Já Hideaway volta a pisar desnecessariamente no freio. Trata-se de uma música mais baladinha, suavezenta. Não faz feio, mas também não chama a atenção. Destaque para o vocal maroto de Josh e para o sintetizador muito bem colocado. De qualquer forma, é o tipo de música que eu só queria pular de uma vez para saber como seria a próxima.
HERE WE COME, GET OUTTA THE WAY
The Evil Has Landed, penúltima música do álbum, recupera a aura descompromissada das composições iniciais, apresentando riffs cheios de pausas cobertas pela bateria e guitarras descontraídas que se alinham ao vocal suave de Homme – você sabe, aquele semifalsete que ele sabe fazer tão bem.
Não é uma canção especialmente criativa, e por vezes exagera na pentelhação com notas agudas e estridentes demais, afastando-se dos tons mais graves das demais faixas.
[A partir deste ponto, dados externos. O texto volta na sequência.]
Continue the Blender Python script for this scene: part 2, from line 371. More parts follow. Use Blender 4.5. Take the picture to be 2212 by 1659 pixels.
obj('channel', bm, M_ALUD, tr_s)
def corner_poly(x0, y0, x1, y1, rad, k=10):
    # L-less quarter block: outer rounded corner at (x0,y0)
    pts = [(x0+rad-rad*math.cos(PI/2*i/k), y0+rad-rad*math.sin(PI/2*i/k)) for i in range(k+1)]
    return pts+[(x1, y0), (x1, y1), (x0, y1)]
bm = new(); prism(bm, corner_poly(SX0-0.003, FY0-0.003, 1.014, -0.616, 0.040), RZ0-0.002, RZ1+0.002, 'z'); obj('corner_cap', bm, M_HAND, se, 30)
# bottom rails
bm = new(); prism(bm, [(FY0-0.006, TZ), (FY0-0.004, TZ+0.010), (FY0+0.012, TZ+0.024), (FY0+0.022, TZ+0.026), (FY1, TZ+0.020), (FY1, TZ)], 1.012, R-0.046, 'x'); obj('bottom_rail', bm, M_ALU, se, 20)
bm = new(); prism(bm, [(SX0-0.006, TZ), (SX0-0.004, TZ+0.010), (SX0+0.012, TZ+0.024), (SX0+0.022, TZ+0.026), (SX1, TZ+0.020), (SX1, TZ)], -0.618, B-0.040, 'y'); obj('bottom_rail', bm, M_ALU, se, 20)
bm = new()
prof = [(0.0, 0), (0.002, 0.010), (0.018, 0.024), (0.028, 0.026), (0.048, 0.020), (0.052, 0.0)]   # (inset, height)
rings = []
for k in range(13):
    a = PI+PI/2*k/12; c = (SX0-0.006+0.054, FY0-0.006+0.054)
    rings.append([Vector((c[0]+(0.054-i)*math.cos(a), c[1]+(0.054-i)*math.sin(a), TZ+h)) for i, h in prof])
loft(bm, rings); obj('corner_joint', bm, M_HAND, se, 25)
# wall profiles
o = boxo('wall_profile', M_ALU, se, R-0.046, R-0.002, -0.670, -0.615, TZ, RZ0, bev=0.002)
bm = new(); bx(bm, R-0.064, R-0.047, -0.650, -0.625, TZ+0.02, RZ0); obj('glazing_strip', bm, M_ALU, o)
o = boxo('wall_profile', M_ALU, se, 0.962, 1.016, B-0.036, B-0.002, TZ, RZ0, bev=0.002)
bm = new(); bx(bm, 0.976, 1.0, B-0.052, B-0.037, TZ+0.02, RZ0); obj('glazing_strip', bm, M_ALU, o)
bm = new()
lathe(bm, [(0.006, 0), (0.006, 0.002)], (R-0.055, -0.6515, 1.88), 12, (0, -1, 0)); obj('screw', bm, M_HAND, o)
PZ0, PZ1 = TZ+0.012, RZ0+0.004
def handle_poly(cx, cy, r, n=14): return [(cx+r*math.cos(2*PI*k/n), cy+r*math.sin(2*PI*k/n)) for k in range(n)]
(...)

O último minuto, porém, dá uma salvada na composição, sendo mais acelerado e virtuoso que o resto da música. Você consegue até balançar a cabeça, se quiser.
Se até aqui o álbum foi um homérico pileque com os brothers no bar da esquina, com todas as suas nuances etílicas e variações de humor, Villains of Circumstance chega para encerrar a noite com uma bela de uma badtrip. É a música que o dono do boteco colocaria para rodar a todo volume na jukebox uando quisesse acabar com a festa e mandar os trastes de volta para casa.
Aqui o álbum morre e temos o retorno do pior que …Like Clockwork tinha para oferecer. Não que seja uma faixa ruim, só não é gostosa de ouvir. É triste. É deprezona. Que merda, eu não queria que o álbum terminasse na fossa. Para piorar, o refrão parece pronto para embalar a cena final de qualquer filme da Sessão da Tarde, naquele espírito de “vai ficar tudo bem, vai ficar tudo bem”, o sol brilhando no horizonte, fade-out, sobem os créditos e começa a propaganda da novela.
Mas também não podemos reclamar muito. Afinal, as melhores noites de bebedeira são sempre acompanhadas das piores ressacas, e o saldo dessa cachaçada sonora até que foi bastante positivo. Agora é chegado o momento de se recolher, limpar o vômito da camisa, enfiar a cara no travesseiro e esperar pelo próximo porre.